Людям нельзя говорить как жить, — я никогда этого не пойму, — но я считаю, что стоит брать всего понемногу: что-то из эпохи Ренессанса, что-то из России, из Африки, из Америки. Сейчас в моде те вещи, которые старшему поколению трудно понять. Им привычнее буфеты XVII или XVIII веков, диковинный стол, серебряный подсвечник, милый коврик на полу и может быть небольшой чайный столик. Дивану они предпочитают стулья, так как их легче передвигать.
Мы живем в очень интересные времена как минимум потому, что постоянно путешествуем, у нас есть социальные сети, мы можем представить, какова жизнь в других странах.
Не так давно мы с Christie’s организовывали прием на 200 гостей в замке Алник, где снимали Гарри Поттера. Коллекция этого замка, известного с XII века, невероятно интересна — каждое поколение владельцев что-то оставляло после себя. Эта семья редко выходит в свет, у них есть комнаты, куда никто кроме них самих не может зайти, по сути они живут в музее.
В ситуации, когда рынки Китая и Японии быстро набирают обороты, какой шанс у таких коллекций остаться в Европе?
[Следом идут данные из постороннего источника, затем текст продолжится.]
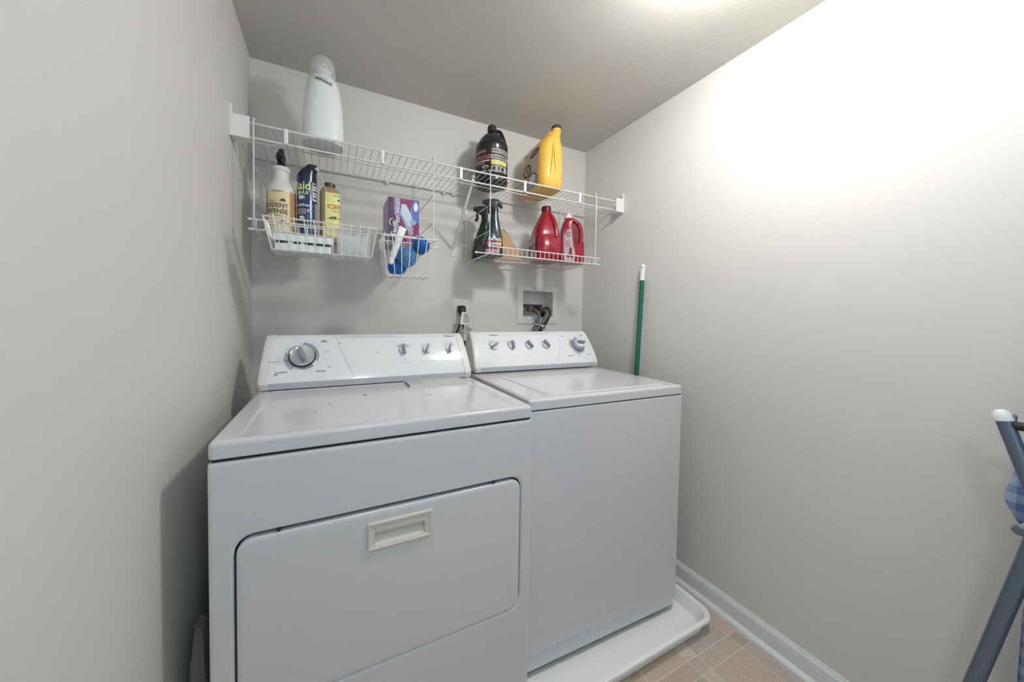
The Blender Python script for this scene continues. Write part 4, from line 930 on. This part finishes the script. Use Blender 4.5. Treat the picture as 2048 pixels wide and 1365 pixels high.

Или скорее всего они будут проданы этим новым покупателям?
Изначально европейцы заимствовали искусство у этих стран. Взять хотя бы китайский фарфор. Не стоит забывать про «шелковый путь», когда вещи переходили из одного конца мира в другой.
В 1987 году в Китае на меня сильное впечатление произвел тот факт, что даже те семьи, у которых было не очень много всего, были счастливы, имея хоть что-то. А потом ситуация резко поменялась. Кто бы мог подумать, что в Китае, в художественном музее Шанхая, можно будет увидеть работы Модильяни, которые мы продали за £440 млн.
Недавно в Англии я был на ужине в замке XV века. Ров вокруг замка, за окном поют птицы, мебель из бычьей кожи, старинные картины. Это все оставалось нетронутым в течение 400 лет. Я сидел рядом с дочерью владельца замка, она рассказывала мне, как девочкой навещала свою бабушку раз в неделю по 5 минут. Для этого ей надо было спуститься вниз, пройти через гостиную, поцеловать руку бабушки и сделать глубокий реверанс, — у этой семьи старые порядки. Сейчас им невероятно трудно поддерживать в хорошем состоянии все пространство замка. Думаю, в скором времени владельцы начнут использовать хотя бы свою коллекцию. А вообще этот конкретный замок мог бы стать отличным отелем.
Все мы учимся друг у друга. Покупка вещи не только пополняет коллекцию, но она так же и меняет вкусы. В Китае строятся сотни музеев сейчас и им нужно чем-то их заполнить. Посмотрите на Лувр в Абу-Даби, на музей современного искусства в Катаре, на музей ислама, — и всем им нужны экспонаты.
Америка до сих пор собирает как сумасшедшая. Южная Америка, Австралия, Япония. Индия тоже начинает выходить на рынок искусства.
В истории России столько всего прекрасного и очень креативные люди. И вы никогда не знаете, когда придут перемены.